When it was announced that Ben Affleck would be the fifth actor ever to play the character on the big screen — sixth if you count Adam West in the 1966 movie based on the TV series — there was somewhat more than the expected speculative grumbling on the part of the Comic-Con chattering classes. Some wondered whether the filmmakers had made the right choice, and Affleck was one of them. “My first reaction was, ‘Are you sure?’ ” Affleck says. “At the time I was 40, 41, and had just finished Argo, and I felt like ‘This seems like a strange way to get to Batman.’ But Zack convinced me.”
He says that the film plays up Batman’s age, as well as the dissolute cad side of Bruce Wayne. “He really keeps up the image of the playboy, actively,” he says. “So you have more of a dichotomy which I thought was really fun, and a little sad, like the aging playboy.”
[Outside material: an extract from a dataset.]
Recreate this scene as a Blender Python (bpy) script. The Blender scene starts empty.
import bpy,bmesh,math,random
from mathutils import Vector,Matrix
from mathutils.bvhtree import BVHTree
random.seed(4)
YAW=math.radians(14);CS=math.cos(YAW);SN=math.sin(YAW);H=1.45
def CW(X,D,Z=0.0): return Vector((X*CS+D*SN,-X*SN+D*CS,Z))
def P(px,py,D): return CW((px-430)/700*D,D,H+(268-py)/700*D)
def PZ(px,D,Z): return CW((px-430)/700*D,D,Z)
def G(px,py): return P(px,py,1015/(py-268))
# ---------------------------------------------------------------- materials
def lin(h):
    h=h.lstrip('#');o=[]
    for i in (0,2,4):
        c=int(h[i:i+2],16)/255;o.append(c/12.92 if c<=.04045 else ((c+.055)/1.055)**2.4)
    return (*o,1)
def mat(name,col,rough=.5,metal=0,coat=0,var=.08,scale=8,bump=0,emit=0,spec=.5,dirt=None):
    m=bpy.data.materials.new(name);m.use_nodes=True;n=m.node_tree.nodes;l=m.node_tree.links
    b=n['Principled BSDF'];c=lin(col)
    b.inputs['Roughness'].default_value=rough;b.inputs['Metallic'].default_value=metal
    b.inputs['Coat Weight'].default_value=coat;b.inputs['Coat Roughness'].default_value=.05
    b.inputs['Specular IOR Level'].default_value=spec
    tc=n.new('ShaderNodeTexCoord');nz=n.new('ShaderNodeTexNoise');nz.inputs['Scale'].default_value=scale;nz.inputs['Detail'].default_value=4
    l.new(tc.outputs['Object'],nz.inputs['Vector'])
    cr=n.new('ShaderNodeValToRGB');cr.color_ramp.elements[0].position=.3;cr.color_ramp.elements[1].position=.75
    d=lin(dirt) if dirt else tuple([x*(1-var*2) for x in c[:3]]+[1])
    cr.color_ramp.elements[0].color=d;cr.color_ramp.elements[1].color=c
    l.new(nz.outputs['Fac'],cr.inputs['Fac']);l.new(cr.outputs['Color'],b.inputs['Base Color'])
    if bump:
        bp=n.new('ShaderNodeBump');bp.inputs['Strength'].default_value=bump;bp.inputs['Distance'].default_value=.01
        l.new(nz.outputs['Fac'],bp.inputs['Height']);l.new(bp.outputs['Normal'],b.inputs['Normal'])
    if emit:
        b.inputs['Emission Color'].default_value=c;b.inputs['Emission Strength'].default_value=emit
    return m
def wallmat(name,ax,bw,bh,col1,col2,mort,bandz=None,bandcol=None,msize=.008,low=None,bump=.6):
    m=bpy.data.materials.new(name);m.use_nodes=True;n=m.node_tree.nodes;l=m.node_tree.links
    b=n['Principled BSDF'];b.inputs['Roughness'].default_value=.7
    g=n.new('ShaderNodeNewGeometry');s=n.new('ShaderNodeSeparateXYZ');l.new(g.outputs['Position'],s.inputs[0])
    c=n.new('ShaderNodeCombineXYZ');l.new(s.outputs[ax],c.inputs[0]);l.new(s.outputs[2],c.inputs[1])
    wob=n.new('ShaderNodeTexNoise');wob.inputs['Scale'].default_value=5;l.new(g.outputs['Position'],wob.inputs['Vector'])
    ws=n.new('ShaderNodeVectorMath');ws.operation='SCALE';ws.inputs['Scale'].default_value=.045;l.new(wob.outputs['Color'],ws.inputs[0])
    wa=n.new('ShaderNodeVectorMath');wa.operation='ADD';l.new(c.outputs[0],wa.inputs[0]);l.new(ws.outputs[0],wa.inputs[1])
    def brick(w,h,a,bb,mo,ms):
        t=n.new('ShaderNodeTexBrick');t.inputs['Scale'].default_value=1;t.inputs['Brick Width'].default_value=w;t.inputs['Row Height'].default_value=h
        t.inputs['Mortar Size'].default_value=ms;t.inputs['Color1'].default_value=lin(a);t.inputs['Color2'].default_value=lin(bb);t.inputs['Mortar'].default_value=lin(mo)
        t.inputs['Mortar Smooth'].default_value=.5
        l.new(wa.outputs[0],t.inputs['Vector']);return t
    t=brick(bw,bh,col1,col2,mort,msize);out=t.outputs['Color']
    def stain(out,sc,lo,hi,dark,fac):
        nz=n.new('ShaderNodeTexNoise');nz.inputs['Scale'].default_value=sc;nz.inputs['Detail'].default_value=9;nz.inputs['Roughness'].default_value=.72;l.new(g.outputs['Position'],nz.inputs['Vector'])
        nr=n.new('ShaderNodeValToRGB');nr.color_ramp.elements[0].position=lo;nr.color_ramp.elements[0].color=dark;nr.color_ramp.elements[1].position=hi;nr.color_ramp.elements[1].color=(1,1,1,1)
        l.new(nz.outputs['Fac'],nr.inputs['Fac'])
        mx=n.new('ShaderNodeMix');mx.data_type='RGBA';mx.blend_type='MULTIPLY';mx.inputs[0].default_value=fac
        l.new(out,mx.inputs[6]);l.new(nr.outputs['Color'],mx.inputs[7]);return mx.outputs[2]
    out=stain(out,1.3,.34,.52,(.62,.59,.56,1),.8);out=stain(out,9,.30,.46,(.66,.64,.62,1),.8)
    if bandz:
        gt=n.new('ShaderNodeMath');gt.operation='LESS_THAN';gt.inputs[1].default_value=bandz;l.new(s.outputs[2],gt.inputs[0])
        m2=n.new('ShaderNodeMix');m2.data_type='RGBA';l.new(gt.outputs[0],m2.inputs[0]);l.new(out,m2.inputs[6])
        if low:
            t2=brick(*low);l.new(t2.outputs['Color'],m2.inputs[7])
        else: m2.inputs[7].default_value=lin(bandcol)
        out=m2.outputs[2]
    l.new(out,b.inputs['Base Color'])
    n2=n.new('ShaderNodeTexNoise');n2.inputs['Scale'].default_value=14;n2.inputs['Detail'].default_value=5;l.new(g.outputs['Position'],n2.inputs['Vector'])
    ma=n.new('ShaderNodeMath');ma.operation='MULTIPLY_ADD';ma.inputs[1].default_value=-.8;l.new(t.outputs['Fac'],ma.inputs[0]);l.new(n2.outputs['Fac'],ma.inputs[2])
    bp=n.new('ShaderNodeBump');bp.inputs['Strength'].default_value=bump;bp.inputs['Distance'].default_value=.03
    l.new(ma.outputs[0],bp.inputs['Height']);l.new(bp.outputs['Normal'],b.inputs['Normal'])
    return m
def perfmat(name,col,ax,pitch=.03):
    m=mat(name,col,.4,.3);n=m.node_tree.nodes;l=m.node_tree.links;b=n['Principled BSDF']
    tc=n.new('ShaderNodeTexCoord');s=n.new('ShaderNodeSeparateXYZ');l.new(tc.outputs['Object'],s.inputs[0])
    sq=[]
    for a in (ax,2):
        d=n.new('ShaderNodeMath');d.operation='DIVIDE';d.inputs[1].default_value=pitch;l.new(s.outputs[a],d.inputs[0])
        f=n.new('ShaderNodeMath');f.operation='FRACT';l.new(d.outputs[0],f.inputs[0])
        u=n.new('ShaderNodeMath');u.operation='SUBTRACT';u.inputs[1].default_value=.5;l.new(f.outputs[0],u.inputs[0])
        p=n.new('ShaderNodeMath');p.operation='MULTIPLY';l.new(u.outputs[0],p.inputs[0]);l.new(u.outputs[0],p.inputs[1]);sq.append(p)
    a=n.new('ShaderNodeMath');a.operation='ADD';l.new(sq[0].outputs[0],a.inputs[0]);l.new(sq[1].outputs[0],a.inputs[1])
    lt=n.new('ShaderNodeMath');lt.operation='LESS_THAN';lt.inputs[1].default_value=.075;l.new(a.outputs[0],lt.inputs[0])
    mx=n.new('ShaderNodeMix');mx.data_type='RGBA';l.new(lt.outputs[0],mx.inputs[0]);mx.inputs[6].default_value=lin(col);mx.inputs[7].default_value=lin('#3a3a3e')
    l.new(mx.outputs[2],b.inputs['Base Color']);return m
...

Another reason Affleck took the gig: It’s been awhile since he’s been in a production this big and he wanted to see how the gears turn on the inside. “I thought if I was going to direct a movie like this, which I would like to do at some point, I need to have something of a refresher course of how these movies are done,” says Affleck, who has been recently rumored to be in the running to direct himself in a standalone Batman movie.
Hopefully by that point, both he and audiences will have accepted him as their Caped Crusader.